Secretary-General Antonio Guterres told reporters he doesn't have authority to conduct criminal investigations but does have authority to conduct fact-finding missions, and the terms of reference for a mission to Ukraine are currently being prepared and will be sent to the governments of Ukraine and Russia for approval.
Russia claimed that Ukraine's military used US-supplied rocket launchers to strike the prison in Olenivka, a settlement controlled by the Moscow-backed Donetsk People's Republic. Separatist authorities and Russian officials said the attack killed 53 Ukrainian POWs and wounded another 75.
The Ukrainian military denied making any rocket or artillery strikes in Olenivka.

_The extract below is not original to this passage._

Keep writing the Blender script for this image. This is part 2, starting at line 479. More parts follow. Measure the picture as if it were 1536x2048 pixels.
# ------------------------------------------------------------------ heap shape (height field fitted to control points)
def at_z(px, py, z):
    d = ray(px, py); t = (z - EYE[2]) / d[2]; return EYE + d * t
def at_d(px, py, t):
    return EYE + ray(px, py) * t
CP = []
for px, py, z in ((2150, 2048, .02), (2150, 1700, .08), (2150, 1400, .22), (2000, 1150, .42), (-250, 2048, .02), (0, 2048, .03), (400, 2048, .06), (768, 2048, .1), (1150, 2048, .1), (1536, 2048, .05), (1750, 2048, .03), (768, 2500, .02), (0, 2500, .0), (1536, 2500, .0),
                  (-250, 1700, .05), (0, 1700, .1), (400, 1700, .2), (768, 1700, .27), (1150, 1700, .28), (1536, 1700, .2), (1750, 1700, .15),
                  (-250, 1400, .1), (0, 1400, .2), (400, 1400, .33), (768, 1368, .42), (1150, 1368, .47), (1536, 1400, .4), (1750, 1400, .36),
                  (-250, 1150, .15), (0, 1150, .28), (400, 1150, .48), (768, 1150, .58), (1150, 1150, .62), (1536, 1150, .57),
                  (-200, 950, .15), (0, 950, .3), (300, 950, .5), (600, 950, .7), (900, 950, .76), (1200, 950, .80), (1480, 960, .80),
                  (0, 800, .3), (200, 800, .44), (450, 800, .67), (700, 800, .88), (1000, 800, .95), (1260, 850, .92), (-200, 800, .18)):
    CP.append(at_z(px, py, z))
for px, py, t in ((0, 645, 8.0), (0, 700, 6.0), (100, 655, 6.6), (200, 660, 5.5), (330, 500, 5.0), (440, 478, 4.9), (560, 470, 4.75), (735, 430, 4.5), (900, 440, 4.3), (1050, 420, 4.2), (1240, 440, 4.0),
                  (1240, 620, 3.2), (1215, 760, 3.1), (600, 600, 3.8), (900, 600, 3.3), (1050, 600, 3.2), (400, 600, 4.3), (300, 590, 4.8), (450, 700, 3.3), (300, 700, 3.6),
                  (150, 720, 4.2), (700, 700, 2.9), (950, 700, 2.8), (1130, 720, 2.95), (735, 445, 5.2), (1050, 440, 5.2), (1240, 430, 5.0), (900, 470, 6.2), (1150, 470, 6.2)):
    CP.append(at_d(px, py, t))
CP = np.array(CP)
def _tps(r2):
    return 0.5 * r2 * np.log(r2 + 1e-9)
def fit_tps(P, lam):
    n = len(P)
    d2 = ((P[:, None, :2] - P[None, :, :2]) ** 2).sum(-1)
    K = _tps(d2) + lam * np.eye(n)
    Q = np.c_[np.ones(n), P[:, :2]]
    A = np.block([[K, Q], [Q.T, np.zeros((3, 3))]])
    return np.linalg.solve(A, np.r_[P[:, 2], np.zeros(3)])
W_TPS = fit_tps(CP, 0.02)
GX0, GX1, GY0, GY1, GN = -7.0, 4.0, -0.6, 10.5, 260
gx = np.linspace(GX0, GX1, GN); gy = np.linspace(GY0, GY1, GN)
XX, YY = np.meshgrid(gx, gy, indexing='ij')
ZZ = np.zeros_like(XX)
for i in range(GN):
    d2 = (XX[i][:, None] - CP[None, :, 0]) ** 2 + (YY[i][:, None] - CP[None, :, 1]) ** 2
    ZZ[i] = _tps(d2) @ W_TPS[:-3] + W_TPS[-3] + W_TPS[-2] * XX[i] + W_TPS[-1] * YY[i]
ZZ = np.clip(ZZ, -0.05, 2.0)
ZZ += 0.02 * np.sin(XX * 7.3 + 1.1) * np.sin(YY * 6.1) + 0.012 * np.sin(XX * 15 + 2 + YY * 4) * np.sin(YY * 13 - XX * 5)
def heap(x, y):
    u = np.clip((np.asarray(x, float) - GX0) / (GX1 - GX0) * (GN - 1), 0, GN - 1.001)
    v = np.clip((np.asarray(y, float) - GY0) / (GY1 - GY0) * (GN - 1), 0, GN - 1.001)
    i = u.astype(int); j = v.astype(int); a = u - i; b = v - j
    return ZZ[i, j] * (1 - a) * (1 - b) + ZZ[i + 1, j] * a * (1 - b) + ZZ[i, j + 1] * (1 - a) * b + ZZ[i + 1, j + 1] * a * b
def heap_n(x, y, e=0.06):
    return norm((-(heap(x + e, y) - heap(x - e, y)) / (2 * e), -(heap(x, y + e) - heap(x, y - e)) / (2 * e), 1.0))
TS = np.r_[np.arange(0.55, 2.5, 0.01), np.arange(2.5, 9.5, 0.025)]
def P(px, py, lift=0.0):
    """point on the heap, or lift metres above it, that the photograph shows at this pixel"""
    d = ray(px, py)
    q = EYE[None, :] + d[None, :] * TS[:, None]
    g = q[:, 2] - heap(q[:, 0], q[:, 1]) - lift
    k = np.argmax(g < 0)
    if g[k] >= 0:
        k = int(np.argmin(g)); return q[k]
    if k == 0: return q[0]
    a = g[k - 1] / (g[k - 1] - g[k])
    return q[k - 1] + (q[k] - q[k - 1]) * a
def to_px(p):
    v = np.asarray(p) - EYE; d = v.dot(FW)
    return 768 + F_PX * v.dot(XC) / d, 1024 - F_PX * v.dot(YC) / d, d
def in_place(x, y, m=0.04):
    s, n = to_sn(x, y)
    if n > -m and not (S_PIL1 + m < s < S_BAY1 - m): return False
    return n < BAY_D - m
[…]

The intelligence arm of the Ukrainian defence ministry claimed in a statement on Wednesday to have evidence that local Kremlin-backed separatists colluded with the Russian FSB, the KGB's main successor agency, and mercenary group Wagner to mine the barrack before “using a flammable substance, which led to the rapid spread of fire in the room.”
The Ukrainian military on Tuesday likewise claimed that the barrack had been blown up from the inside, citing the nature of damage which it said was inconsistent with Russian claims that Ukraine had shelled the building. It was not immediately possible to verify these claims.